--- What you are asked to do ---
From the listing, collect all lines containing the word "picture".

--- Supplied data ---
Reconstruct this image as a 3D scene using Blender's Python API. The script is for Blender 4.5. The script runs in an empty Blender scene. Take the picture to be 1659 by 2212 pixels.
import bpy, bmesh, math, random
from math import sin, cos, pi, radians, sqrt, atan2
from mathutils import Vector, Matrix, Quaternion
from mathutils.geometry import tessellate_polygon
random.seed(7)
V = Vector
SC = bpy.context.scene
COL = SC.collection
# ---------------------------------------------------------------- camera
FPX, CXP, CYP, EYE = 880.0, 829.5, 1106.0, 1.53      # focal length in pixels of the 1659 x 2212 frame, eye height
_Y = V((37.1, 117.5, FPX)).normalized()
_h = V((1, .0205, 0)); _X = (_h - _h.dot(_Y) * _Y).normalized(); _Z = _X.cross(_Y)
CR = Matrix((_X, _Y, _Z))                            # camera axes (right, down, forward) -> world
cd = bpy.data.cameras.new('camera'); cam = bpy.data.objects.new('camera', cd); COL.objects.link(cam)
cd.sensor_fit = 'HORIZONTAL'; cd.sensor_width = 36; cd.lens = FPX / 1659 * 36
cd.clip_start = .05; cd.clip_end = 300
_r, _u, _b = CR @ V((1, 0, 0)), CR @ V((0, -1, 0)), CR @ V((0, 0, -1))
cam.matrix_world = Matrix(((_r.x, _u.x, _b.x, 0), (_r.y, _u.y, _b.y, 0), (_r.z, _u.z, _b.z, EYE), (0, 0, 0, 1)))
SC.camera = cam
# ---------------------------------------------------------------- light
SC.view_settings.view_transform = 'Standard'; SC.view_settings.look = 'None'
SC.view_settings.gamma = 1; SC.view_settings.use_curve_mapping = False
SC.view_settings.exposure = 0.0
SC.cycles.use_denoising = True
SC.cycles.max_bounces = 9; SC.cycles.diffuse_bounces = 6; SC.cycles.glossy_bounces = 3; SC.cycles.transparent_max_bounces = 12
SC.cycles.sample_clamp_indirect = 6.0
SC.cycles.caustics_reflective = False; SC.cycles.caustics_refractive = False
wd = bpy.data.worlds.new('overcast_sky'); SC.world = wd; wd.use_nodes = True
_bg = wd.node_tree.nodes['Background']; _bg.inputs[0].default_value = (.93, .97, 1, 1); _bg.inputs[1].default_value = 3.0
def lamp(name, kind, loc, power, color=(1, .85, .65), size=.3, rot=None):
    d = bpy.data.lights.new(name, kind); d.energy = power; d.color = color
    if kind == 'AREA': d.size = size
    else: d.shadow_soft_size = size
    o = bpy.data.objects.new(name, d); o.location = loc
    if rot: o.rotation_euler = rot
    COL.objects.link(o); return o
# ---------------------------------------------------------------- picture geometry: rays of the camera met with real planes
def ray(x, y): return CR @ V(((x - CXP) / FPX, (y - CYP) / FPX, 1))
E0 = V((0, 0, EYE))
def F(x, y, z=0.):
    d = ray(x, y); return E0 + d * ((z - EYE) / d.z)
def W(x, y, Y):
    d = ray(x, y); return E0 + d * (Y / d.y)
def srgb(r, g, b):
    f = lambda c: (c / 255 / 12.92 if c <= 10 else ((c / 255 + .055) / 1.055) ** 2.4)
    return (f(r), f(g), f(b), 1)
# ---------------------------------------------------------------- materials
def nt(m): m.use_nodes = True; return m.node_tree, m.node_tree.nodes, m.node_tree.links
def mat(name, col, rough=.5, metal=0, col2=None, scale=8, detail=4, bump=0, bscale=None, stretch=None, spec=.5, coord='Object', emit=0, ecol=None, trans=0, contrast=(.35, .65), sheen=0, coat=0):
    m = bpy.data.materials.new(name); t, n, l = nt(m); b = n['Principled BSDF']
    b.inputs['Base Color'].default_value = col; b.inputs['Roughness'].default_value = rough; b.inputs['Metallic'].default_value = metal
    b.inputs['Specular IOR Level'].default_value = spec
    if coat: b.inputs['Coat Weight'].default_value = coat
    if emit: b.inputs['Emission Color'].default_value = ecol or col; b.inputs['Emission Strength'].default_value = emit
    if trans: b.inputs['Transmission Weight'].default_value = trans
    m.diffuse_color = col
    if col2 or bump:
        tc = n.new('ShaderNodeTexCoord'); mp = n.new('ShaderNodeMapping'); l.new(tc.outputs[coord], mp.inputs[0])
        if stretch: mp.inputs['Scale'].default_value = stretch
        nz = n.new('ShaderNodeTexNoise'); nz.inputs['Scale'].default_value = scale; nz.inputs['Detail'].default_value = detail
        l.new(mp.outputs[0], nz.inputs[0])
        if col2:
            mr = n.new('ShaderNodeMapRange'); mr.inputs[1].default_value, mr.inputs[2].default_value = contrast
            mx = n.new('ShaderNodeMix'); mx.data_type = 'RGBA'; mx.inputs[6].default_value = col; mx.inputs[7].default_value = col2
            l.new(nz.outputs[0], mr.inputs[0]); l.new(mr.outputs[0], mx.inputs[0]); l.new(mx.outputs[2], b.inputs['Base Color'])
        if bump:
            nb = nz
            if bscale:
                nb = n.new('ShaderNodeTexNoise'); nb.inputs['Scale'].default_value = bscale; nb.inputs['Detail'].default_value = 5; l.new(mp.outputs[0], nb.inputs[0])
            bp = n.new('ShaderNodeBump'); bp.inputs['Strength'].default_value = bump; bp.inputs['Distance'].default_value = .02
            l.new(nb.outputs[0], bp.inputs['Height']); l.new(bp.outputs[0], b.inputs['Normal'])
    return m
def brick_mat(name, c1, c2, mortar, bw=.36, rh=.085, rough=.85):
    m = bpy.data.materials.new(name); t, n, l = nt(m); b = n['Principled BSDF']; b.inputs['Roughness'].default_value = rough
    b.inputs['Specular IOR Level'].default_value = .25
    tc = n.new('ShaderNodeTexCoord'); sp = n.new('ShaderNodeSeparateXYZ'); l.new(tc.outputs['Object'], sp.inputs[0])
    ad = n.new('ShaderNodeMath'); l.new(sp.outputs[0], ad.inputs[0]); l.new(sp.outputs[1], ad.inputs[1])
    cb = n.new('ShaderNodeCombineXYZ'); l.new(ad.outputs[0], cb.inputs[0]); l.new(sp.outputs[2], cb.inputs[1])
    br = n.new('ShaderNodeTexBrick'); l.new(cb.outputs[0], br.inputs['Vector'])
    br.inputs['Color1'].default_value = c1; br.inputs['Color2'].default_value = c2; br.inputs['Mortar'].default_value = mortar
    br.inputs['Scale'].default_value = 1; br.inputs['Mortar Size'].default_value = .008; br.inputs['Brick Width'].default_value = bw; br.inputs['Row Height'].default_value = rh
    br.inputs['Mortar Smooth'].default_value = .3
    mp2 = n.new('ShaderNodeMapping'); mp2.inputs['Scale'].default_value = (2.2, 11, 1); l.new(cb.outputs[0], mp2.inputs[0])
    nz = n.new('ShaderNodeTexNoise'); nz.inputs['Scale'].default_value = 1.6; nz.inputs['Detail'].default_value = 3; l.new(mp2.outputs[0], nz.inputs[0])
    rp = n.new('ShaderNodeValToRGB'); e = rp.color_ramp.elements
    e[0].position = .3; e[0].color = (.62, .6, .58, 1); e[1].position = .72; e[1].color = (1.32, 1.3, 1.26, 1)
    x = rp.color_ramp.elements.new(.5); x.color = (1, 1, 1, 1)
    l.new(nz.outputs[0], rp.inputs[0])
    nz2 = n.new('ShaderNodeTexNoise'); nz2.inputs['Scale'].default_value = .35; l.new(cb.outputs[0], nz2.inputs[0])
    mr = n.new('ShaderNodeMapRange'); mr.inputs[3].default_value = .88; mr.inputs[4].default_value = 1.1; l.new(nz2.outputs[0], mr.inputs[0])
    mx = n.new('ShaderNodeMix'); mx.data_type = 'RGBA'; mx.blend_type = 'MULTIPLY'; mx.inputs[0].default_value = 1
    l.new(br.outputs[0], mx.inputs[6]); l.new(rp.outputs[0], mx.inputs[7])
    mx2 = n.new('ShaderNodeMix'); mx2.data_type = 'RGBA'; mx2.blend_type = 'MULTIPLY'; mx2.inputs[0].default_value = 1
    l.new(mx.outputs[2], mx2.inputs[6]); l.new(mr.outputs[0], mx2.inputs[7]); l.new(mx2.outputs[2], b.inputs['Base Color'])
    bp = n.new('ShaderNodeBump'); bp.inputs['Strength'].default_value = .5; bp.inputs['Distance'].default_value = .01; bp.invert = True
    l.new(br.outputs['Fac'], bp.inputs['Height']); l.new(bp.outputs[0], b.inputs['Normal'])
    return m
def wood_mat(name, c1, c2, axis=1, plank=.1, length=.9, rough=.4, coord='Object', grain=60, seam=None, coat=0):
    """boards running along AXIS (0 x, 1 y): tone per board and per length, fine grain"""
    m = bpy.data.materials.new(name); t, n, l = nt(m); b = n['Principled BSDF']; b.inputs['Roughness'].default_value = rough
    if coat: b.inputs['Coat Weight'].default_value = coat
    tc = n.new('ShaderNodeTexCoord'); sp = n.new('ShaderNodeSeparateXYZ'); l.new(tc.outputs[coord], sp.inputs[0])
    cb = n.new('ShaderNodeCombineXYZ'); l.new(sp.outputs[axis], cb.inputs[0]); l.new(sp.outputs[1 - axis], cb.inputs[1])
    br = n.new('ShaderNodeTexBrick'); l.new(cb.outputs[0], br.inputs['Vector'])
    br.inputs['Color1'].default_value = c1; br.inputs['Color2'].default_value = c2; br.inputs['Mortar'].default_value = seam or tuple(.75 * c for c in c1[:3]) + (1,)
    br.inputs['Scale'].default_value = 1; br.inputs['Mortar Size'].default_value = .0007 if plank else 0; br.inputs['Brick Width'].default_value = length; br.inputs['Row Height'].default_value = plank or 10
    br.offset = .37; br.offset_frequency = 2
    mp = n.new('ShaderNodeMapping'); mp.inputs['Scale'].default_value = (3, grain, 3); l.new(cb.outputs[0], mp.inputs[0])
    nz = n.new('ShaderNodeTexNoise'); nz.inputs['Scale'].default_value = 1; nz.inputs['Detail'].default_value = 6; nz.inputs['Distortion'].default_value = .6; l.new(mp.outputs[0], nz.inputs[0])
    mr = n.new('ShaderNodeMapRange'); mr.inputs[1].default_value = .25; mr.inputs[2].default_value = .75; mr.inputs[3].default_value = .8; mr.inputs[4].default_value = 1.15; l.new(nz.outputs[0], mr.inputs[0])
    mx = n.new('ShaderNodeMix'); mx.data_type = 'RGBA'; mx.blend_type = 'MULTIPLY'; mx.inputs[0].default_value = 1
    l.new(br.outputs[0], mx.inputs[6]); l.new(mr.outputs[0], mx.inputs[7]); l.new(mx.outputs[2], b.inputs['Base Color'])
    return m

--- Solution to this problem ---
Reconstruct this image as a 3D scene using Blender's Python API. The script is for Blender 4.5. The script runs in an empty Blender scene. Take the picture to be 1659 by 2212 pixels.
# ---------------------------------------------------------------- picture geometry: rays of the camera met with real planes